Но, по-видимому, Константину этого было мало. Как и многие Романовы, он мечтал о «простом обывательском счастье», о мирной жизни, о месте, где он мог бы отдохнуть от интриг двора. И он нашел для себя такую жизнь, встретив балерину Мариинского театра Анну Васильевну Кузнецову. Она была моложе великого князя на двадцать лет, как все балерины – стройна и грациозна, но главное – кроткая и милая, она сумела создать для великого князя настоящий семейный очаг. Великий князь привозил ее летом в Ореанду и хвастался своим друзьям: «В Петербурге у меня казенная жена, а здесь – законная».
Анна родила Константину Николаевичу пятерых детей. Старший сын, Сергей, умер, не прожив и года. Но родились две дочери – Мария и Анна, а вслед за ними два сына – Измаил (дома его называли Маля) и Лев.

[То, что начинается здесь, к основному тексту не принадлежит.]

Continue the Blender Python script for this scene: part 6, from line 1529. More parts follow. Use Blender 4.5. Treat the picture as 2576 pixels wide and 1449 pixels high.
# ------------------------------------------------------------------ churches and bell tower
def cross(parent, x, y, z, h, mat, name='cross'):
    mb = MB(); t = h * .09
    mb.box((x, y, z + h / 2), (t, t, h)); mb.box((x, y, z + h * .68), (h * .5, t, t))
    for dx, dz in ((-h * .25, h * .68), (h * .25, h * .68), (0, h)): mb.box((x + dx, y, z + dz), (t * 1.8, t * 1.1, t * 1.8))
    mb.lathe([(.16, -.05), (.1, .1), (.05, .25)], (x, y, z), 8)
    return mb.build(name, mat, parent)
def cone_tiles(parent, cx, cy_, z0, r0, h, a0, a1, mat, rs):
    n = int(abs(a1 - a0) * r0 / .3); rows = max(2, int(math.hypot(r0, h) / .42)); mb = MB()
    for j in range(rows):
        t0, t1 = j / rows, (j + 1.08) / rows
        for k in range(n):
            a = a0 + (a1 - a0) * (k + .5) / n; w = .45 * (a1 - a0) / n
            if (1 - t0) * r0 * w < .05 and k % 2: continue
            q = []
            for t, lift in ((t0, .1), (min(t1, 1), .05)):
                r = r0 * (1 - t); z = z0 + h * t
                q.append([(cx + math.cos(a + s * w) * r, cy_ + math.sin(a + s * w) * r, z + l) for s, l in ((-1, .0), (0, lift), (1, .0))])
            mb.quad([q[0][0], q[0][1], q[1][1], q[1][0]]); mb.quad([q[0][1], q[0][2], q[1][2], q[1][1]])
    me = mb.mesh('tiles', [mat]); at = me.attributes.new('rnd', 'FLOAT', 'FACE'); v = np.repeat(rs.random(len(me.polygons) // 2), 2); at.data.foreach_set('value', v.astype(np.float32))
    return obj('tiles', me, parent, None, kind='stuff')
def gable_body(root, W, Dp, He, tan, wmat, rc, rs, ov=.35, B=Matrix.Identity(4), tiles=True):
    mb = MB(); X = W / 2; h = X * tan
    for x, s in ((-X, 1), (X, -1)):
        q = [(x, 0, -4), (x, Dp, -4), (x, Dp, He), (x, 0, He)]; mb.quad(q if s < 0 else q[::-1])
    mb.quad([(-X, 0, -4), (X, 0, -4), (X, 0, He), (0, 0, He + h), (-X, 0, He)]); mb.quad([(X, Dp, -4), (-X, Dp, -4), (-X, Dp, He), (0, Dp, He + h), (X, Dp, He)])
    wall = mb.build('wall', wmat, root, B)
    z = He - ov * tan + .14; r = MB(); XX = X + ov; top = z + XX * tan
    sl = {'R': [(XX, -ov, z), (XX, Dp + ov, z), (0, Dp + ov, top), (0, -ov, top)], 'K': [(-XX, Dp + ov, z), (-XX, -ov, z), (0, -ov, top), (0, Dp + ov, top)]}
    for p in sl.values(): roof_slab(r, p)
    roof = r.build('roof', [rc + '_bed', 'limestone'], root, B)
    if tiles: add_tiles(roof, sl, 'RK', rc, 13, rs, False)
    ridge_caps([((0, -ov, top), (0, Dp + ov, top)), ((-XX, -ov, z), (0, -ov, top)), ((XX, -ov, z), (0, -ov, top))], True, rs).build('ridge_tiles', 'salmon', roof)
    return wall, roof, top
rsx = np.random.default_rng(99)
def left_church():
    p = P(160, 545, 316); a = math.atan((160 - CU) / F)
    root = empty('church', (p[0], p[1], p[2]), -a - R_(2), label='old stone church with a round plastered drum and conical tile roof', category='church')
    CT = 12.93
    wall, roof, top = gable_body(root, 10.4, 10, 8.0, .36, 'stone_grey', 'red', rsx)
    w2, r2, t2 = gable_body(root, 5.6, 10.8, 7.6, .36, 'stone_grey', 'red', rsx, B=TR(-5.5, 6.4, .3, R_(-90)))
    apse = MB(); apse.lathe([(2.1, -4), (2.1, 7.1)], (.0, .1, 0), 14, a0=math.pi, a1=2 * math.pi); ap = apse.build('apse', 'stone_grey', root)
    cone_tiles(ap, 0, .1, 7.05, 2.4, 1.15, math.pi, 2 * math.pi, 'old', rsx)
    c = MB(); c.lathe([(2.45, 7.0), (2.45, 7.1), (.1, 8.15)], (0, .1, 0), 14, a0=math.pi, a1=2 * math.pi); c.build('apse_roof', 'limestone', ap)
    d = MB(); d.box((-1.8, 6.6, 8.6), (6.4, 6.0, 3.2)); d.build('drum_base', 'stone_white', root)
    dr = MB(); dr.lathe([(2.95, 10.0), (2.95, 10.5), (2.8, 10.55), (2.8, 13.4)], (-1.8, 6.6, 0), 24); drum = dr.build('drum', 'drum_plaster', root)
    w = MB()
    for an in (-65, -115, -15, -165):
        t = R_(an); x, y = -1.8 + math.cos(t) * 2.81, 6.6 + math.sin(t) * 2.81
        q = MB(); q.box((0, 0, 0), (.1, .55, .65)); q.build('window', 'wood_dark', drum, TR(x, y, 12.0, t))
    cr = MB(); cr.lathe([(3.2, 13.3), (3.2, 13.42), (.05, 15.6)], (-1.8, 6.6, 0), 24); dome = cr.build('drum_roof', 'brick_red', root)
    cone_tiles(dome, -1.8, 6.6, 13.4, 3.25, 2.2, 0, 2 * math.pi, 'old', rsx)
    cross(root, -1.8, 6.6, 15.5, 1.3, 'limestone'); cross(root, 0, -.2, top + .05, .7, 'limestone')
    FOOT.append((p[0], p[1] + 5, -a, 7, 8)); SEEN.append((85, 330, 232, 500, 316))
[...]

Во время рождения Льва Константин Николаевич находился в Париже, откуда написал дочери Марии: «Надеюсь, что через неделю я буду у Вас, расцелую Вас всех, дорогих милых моих деток, которых так давно не видал. Как, чай, Вы за это время выросли! Пожалуй, и не узнаю Вас. Радуюсь познакомиться с новым Вашим братцем Левушкой, которого еще не знаю. Рад очень, что Вы все его полюбили, да как и не любить милого новорожденного братца! Ты мне задаешь очень трудный вопрос, решить ваш спор с Нютой, кому из Вас принадлежит Лева, кому Маля? Я думаю, что Вы все принадлежите друг другу, оба братца Вам, а обе сестрички обоим братцам, а все вместе, и сестрицы и братцы, принадлежите Папе и Маме, которые Вас одинаково горячо любят. И Вы старайтесь друг друга одинаково и равно любить, и любите Ваших Маму и Папу. Поцелуй за меня хорошенько и милую нашу Маму, и Бабушку, и Нюту, и Малю, и Левушку, и дядю Сашу, и тетю Веру и поклонись фрейлен Элизе и Марии Федоровне. Ужасно я радуюсь скорому моему возвращению и радости всех Вас увидать и расцеловать. Да сохранит и благословит Вас Господь Бог. Твой старый друг Папа К.».
Князю часто приходится покидать Анну Васильевну и детей, и он пишет им трогательные письма, полные любви и нежности, называет свою подругу «моя сладчайшая голубушка», «моя красавица из красавиц», «мое сокровище», говорит, что со «страшным нетерпением» ждет, когда наступит та «счастливая минута, когда я вас всех опять увижу, обниму, расцелую».
* * *
Князь поселил свою новую семью в доме на Английском проспекте (современный адрес – Английский пр., 18). Позже Матильда Кшесинская, которая также будет жить в этом доме, в своих воспоминаниях напишет, что «особняк был двухэтажный, прекрасно обустроенный, с вместительным погребом. За домом находился небольшой сад, окруженный высокой стеной».